## DESCRIPTION OF THE TASK
Go through the data below. Pull out every line that has the word "scene".

━━━━━━━━━━━━━━━━━━━━━━━━━━━━━━

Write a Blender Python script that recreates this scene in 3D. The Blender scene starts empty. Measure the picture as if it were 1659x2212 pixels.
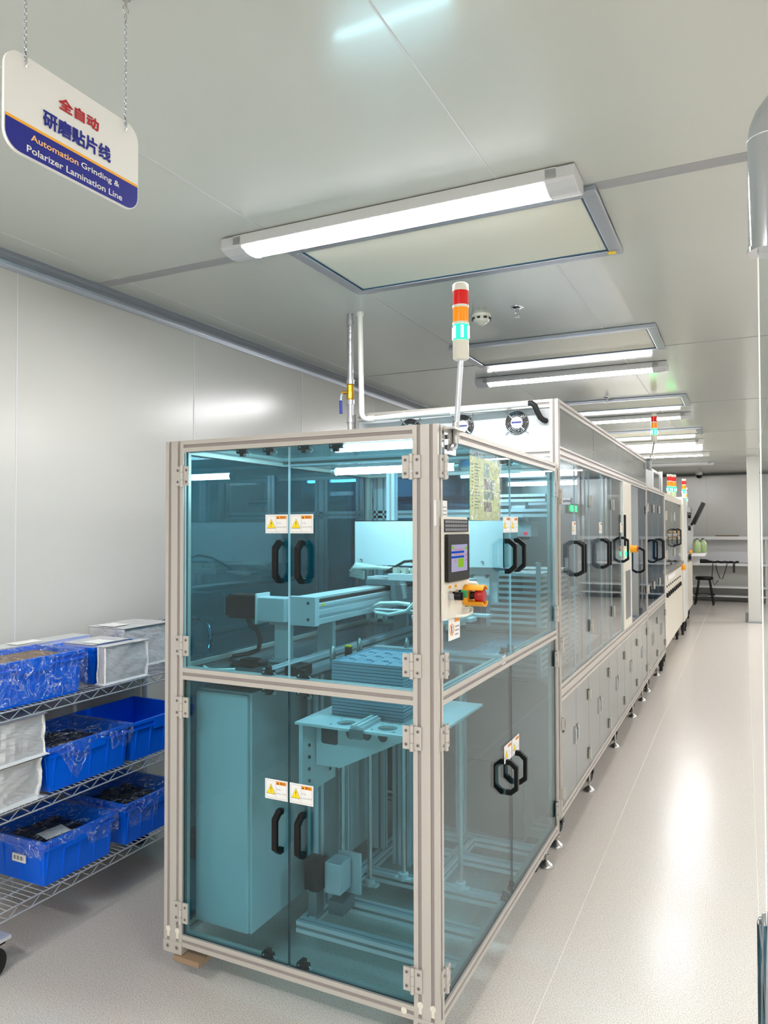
import bpy, bmesh, math, random
from mathutils import Vector, Matrix, noise
random.seed(7)
C = bpy.context.scene.collection
PI = math.pi
# ------------------------------------------------------------------ materials
def lin(r, g=None, b=None):
    f = lambda c: c/12.92 if c <= .04045 else ((c+.055)/1.055)**2.4
    return tuple(f(c/255.) for c in (r, g, b))
def nt(name):
    m = bpy.data.materials.new(name); m.use_nodes = True
    t = m.node_tree; t.nodes.clear()
    o = t.nodes.new('ShaderNodeOutputMaterial')
    return m, t, o
def pbr(name, col, rough=.4, metal=0., spec=.5, bump=None, var=None, coat=0., emit=None, rvar=None):
    """col linear rgb; bump=(scale,strength,detail); var=(scale,amount) speckle of the thing's own colour"""
    m, t, o = nt(name); N, L = t.nodes.new, t.links.new
    p = N('ShaderNodeBsdfPrincipled'); L(p.outputs[0], o.inputs[0])
    p.inputs['Base Color'].default_value = (*col, 1); p.inputs['Roughness'].default_value = rough
    p.inputs['Metallic'].default_value = metal; p.inputs['Specular IOR Level'].default_value = spec
    p.inputs['Coat Weight'].default_value = coat; p.inputs['Coat Roughness'].default_value = .08
    if emit:
        p.inputs['Emission Color'].default_value = (*emit[0], 1); p.inputs['Emission Strength'].default_value = emit[1]
    tc = N('ShaderNodeTexCoord')
    if bump:
        n = N('ShaderNodeTexNoise'); n.inputs['Scale'].default_value = bump[0]; n.inputs['Detail'].default_value = bump[2] if len(bump) > 2 else 2
        L(tc.outputs['Object'], n.inputs['Vector'])
        b = N('ShaderNodeBump'); b.inputs['Strength'].default_value = bump[1]; b.inputs['Distance'].default_value = bump[3] if len(bump) > 3 else .01
        L(n.outputs['Fac'], b.inputs['Height']); L(b.outputs[0], p.inputs['Normal'])
    if var:
        n = N('ShaderNodeTexNoise'); n.inputs['Scale'].default_value = var[0]; n.inputs['Detail'].default_value = 3
        L(tc.outputs['Object'], n.inputs['Vector'])
        r = N('ShaderNodeValToRGB'); a = var[1]
        r.color_ramp.elements[0].position = .3; r.color_ramp.elements[1].position = .7
        r.color_ramp.elements[0].color = (*[max(0, c*(1-a)) for c in col], 1); r.color_ramp.elements[1].color = (*[min(1, c*(1+a)) for c in col], 1)
        L(n.outputs['Fac'], r.inputs[0]); L(r.outputs[0], p.inputs['Base Color'])
    return m
def glass(name, tint, refl=1.0, rough=0.0):
    """thin pane: two surfaces, each takes the square root of the tint; mirror share grows at grazing angles"""
    m, t, o = nt(name); N, L = t.nodes.new, t.links.new
    tr = N('ShaderNodeBsdfTransparent'); tr.inputs[0].default_value = (*[c**.5 for c in tint], 1)
    gl = N('ShaderNodeBsdfGlossy'); gl.inputs['Roughness'].default_value = rough; gl.inputs[0].default_value = (1, 1, 1, 1)
    lw = N('ShaderNodeLayerWeight'); lw.inputs['Blend'].default_value = .5
    pw = N('ShaderNodeMath'); pw.operation = 'POWER'; pw.inputs[1].default_value = 5
    ma = N('ShaderNodeMath'); ma.operation = 'MULTIPLY_ADD'; ma.inputs[1].default_value = .95*refl; ma.inputs[2].default_value = .04*refl
    mx = N('ShaderNodeMixShader')
    L(lw.outputs['Facing'], pw.inputs[0]); L(pw.outputs[0], ma.inputs[0]); L(ma.outputs[0], mx.inputs[0])
    L(tr.outputs[0], mx.inputs[1]); L(gl.outputs[0], mx.inputs[2]); L(mx.outputs[0], o.inputs[0])
    return m
def film(name, alpha=.25):
    m, t, o = nt(name); N, L = t.nodes.new, t.links.new
    tr = N('ShaderNodeBsdfTransparent'); gl = N('ShaderNodeBsdfGlossy'); gl.inputs['Roughness'].default_value = .05
    gl.inputs[0].default_value = (.95, .97, 1, 1)
    tc = N('ShaderNodeTexCoord'); n = N('ShaderNodeTexNoise'); n.inputs['Scale'].default_value = 35; n.inputs['Detail'].default_value = 4
    L(tc.outputs['Object'], n.inputs['Vector'])
    b = N('ShaderNodeBump'); b.inputs['Strength'].default_value = 1.; b.inputs['Distance'].default_value = .03
    L(n.outputs['Fac'], b.inputs['Height']); L(b.outputs[0], gl.inputs['Normal'])
    # creases of the film: thin whitish lines that also paint in its glints
    n2 = N('ShaderNodeTexNoise'); n2.inputs['Scale'].default_value = 15; n2.inputs['Detail'].default_value = 3; n2.inputs['Distortion'].default_value = 1.2
    L(tc.outputs['Object'], n2.inputs['Vector'])
    d = N('ShaderNodeMath'); d.operation = 'SUBTRACT'; d.inputs[1].default_value = .5; L(n2.outputs['Fac'], d.inputs[0])
    ab = N('ShaderNodeMath'); ab.operation = 'ABSOLUTE'; L(d.outputs[0], ab.inputs[0])
    mr = N('ShaderNodeMapRange'); mr.inputs['From Min'].default_value = .004; mr.inputs['From Max'].default_value = .02
    mr.inputs['To Min'].default_value = .5; mr.inputs['To Max'].default_value = alpha; L(ab.outputs[0], mr.inputs['Value'])
    df = N('ShaderNodeBsdfDiffuse'); df.inputs[0].default_value = (.85, .88, .92, 1)
    m2 = N('ShaderNodeMixShader'); mr2 = N('ShaderNodeMapRange'); mr2.inputs['From Min'].default_value = .004; mr2.inputs['From Max'].default_value = .02
    mr2.inputs['To Min'].default_value = .6; mr2.inputs['To Max'].default_value = 0; L(ab.outputs[0], mr2.inputs['Value'])
    L(mr2.outputs[0], m2.inputs[0]); L(gl.outputs[0], m2.inputs[1]); L(df.outputs[0], m2.inputs[2])
    mx = N('ShaderNodeMixShader'); L(mr.outputs[0], mx.inputs[0])
    L(tr.outputs[0], mx.inputs[1]); L(m2.outputs[0], mx.inputs[2]); L(mx.outputs[0], o.inputs[0])
    return m
def emis(name, col, s):
    m, t, o = nt(name); e = t.nodes.new('ShaderNodeEmission'); e.inputs[0].default_value = (*col, 1); e.inputs[1].default_value = s
    t.links.new(e.outputs[0], o.inputs[0]); return m
M = {}
M['ceil'] = pbr('painted_ceiling_panel', lin(200, 204, 197), .22, bump=(1.2, .05, 2, .02), spec=.8, coat=.25)
M['wall'] = pbr('painted_wall_panel', lin(194, 194, 189), .22, bump=(1.0, .04, 2, .02), spec=.55)
M['joint'] = pbr('grey_joint_strip', lin(165, 166, 168), .5)
M['cove'] = pbr('aluminium_cove', lin(165, 172, 182), .3, .6)
M['alu'] = pbr('anodised_aluminium', lin(193, 188, 181), .36, .35)
M['slot'] = pbr('slot_cover', lin(150, 141, 138), .5, .1)
M['alub'] = pbr('bright_aluminium', lin(215, 219, 224), .3, .45)
M['steel'] = pbr('stainless_steel', lin(200, 198, 195), .22, .9)
M['chrome'] = pbr('chrome', lin(205, 208, 215), .08, 1.)
M['wire'] = pbr('bright_wire', lin(206, 208, 212), .25, .5)
M['white'] = pbr('white_paint', lin(212, 213, 213), .35)
M['header'] = pbr('header_paint', lin(192, 194, 197), .4)
M['cream'] = pbr('cream_enamel', lin(222, 216, 202), .35)
M['lgrey'] = pbr('light_grey_plastic', lin(205, 206, 208), .4)
M['seam'] = pbr('weld_seam', lin(212, 207, 200), .35)
M['grey'] = pbr('grey_metal', lin(120, 124, 126), .35, .3)
M['dgrey'] = pbr('dark_grey_metal', lin(70, 74, 78), .4, .3)
M['black'] = pbr('black_plastic', lin(9, 9, 11), .4, spec=.3)
M['rubber'] = pbr('black_rubber', lin(24, 24, 25), .6)
M['deck'] = pbr('brushed_deck_plate', lin(110, 118, 122), .25, .6)
M['panelg'] = pbr('gloss_grey_panel', lin(112, 118, 117), .14, .1, coat=.3)
M['tube'] = emis('lit_tube', (1., .985, .99), 109.)
M['tubein'] = emis('lit_machine_tube', (.93, .97, 1.), 95.)
M['tubeoff'] = pbr('unlit_tube', lin(225, 225, 225), .3)
M['filter'] = pbr('filter_mesh', lin(222, 222, 208), .7, bump=(260, .3, 1, .004))
M['gasket'] = pbr('blue_gasket', lin(25, 70, 95), .5)
M['teal'] = glass('teal_glass', (.36, .64, .71), .75)
M['tealdk'] = glass('deep_teal_glass', (.02, .27, .39), 1.7)
M['smoke'] = glass('smoke_glass', (.60, .67, .69), .9)
M['navy'] = glass('navy_glass', (.05, .19, .36), .75)
M['clear'] = glass('clear_glass', (.80, .86, .86), .8)
M['edge'] = pbr('glass_edge_painted_lit', lin(190, 222, 232), .2)  # pane rim, pale as if lit: the light is put into the colour
M['dedge'] = pbr('glass_edge_painted_shaded', lin(20, 60, 70), .2)  # rim of the lower doors, with shade put into its colour
M['blue'] = pbr('blue_crate_plastic', lin(2, 98, 226), .3, bump=(90, .06))
M['foil'] = pbr('crumpled_foil', lin(236, 237, 238), .2, .4)
M['film'] = film('clear_film', .11)
M['bag'] = pbr('black_bag', lin(18, 18, 22), .22, bump=(14, .8, 4, .03))
M['paper'] = pbr('white_paper', lin(232, 232, 230), .6)
M['yellow'] = pbr('warning_yellow', lin(250, 214, 10), .45)
M['orange'] = pbr('warning_orange', lin(245, 150, 25), .45)
M['amber'] = pbr('guard_amber', lin(236, 160, 20), .4)
M['ink'] = pbr('black_ink', lin(28, 28, 30), .6)
M['gink'] = pbr('grey_ink', lin(140, 140, 146), .6)
M['red'] = pbr('red_plastic', lin(170, 22, 26), .35)
M['green'] = pbr('green_plastic', lin(20, 130, 70), .35)
M['signred'] = pbr('sign_red', lin(178, 12, 30), .4)
M['signblue'] = pbr('sign_blue', lin(16, 26, 132), .35)
M['signwhite'] = pbr('sign_white', lin(226, 225, 220), .35)
M['signgold'] = pbr('sign_gold', lin(238, 170, 40), .4)
M['signpeach'] = pbr('sign_peach', lin(250, 190, 110), .4)
M['sheet'] = pbr('green_sheet', lin(196, 214, 150), .55)
M['photo1'] = pbr('print_teal', lin(110, 150, 140), .5, var=(60, .6))
M['photo2'] = pbr('print_dark', lin(96, 98, 92), .5, var=(70, .7))
M['lensr'] = pbr('red_lens', lin(200, 22, 22), .18, bump=(0.1, 0), emit=(lin(190, 10, 10), .25))
M['lensa'] = pbr('amber_lens', lin(245, 140, 12), .18, emit=(lin(240, 130, 5), .3))
M['lensg'] = emis('lit_green_lens', (.01, 1., .11), 7.)
M['lensc'] = emis('lit_green_lens_core', (.3, 1., .9), 8.)
M['led'] = emis('green_led', (.02, 1., .25), 5.)
M['ledr'] = emis('red_led', (1., .05, .12), 2.)
M['ivory'] = pbr('ivory_plastic', lin(222, 220, 206), .35)
M['brass'] = pbr('brass', lin(200, 150, 40), .3, .8)
M['vblue'] = pbr('valve_blue', lin(25, 45, 150), .4)
M['galv'] = pbr('galvanised_pipe', lin(190, 192, 196), .3, .8, bump=(60, .2))
M['pvc'] = pbr('white_pvc', lin(232, 232, 226), .35)
M['tray'] = pbr('clear_tray_plastic', lin(150, 172, 188), .16, spec=.7)
M['hosew'] = pbr('white_hose', lin(228, 232, 222), .4)
M['wood'] = pbr('wooden_shim', lin(150, 125, 100), .7)
M['brown'] = pbr('brown_goods', lin(120, 95, 70), .7)
M['pet'] = pbr('green_bottle', lin(148, 168, 118), .25)
M['screen'] = emis('screen_base', lin(196, 190, 225), .75)
M['sblue'] = emis('screen_blue', lin(40, 90, 200), .75)
M['sgreen'] = emis('screen_green', lin(150, 205, 60), .8)
M['sorange'] = emis('screen_orange', lin(240, 170, 60), .8)
M['spink'] = emis('screen_pink', lin(214, 160, 185), .75)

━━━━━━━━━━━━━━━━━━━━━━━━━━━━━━

## EXPECTED ANSWER
Write a Blender Python script that recreates this scene in 3D. The Blender scene starts empty. Measure the picture as if it were 1659x2212 pixels.
C = bpy.context.scene.collection